Exercise task: Look through the data below and report how many lines include "this". Only the number should be given.
◆ ◆ ◆ ◆ ◆ ◆ ◆
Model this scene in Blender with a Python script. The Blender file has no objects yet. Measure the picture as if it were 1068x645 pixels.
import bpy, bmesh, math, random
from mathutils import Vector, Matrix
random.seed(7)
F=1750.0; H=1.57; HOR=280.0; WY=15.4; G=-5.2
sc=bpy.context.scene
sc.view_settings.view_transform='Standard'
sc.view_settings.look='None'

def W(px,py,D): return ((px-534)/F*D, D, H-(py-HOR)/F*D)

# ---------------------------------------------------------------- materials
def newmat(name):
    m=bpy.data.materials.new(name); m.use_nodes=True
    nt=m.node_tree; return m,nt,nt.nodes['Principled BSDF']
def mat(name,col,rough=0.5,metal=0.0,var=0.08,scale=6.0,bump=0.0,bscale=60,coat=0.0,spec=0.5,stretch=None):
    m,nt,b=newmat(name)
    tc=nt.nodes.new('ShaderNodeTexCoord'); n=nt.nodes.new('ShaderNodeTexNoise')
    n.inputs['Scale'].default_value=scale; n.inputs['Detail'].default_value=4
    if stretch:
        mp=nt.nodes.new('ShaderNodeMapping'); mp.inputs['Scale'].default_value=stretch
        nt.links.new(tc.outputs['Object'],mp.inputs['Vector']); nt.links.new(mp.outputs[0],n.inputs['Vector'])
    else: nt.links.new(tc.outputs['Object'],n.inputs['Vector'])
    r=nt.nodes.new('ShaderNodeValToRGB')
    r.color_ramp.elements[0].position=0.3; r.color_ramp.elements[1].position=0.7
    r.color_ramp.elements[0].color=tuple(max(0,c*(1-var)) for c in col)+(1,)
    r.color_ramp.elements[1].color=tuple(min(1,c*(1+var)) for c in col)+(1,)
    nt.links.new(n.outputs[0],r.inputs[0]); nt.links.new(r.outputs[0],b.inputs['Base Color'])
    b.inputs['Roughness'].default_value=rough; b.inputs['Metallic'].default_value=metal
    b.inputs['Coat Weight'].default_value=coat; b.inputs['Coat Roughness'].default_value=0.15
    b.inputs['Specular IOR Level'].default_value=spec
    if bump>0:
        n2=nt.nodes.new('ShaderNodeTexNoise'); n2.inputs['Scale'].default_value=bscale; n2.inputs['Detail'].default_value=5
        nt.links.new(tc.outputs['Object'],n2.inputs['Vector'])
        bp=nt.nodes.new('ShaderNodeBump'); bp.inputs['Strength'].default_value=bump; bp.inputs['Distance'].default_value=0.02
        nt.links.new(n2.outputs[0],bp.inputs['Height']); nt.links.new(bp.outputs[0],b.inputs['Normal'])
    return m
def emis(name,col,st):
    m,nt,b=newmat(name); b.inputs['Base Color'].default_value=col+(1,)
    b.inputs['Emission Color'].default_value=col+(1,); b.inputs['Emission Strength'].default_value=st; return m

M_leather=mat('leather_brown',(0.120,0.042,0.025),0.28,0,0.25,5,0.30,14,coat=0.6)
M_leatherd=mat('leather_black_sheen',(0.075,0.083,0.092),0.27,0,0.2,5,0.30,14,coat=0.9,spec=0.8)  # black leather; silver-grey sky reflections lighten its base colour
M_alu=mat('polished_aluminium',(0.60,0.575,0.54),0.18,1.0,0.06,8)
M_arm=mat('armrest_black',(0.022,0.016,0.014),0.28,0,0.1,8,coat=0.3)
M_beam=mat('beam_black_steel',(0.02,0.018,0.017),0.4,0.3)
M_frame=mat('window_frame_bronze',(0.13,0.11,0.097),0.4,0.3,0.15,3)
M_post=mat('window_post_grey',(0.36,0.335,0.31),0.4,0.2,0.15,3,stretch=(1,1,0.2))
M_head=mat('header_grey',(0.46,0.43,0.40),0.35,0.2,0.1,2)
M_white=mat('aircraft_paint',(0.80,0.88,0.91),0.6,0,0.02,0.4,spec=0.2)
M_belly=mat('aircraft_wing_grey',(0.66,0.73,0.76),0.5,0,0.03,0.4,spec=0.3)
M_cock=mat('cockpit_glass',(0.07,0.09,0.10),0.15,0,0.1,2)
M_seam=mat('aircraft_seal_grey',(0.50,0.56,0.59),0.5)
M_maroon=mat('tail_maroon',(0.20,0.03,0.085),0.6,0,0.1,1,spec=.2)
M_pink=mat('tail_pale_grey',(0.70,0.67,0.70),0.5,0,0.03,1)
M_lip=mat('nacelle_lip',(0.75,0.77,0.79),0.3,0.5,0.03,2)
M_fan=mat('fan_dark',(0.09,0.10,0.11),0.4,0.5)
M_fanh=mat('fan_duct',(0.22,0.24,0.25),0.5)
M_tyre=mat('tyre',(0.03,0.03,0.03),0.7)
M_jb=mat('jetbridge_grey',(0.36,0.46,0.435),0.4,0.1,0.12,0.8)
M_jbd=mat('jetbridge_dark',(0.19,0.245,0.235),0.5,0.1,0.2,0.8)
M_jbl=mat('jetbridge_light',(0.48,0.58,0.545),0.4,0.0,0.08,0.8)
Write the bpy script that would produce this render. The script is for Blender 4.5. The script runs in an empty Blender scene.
◆ ◆ ◆ ◆ ◆ ◆ ◆
Exercise solution: 2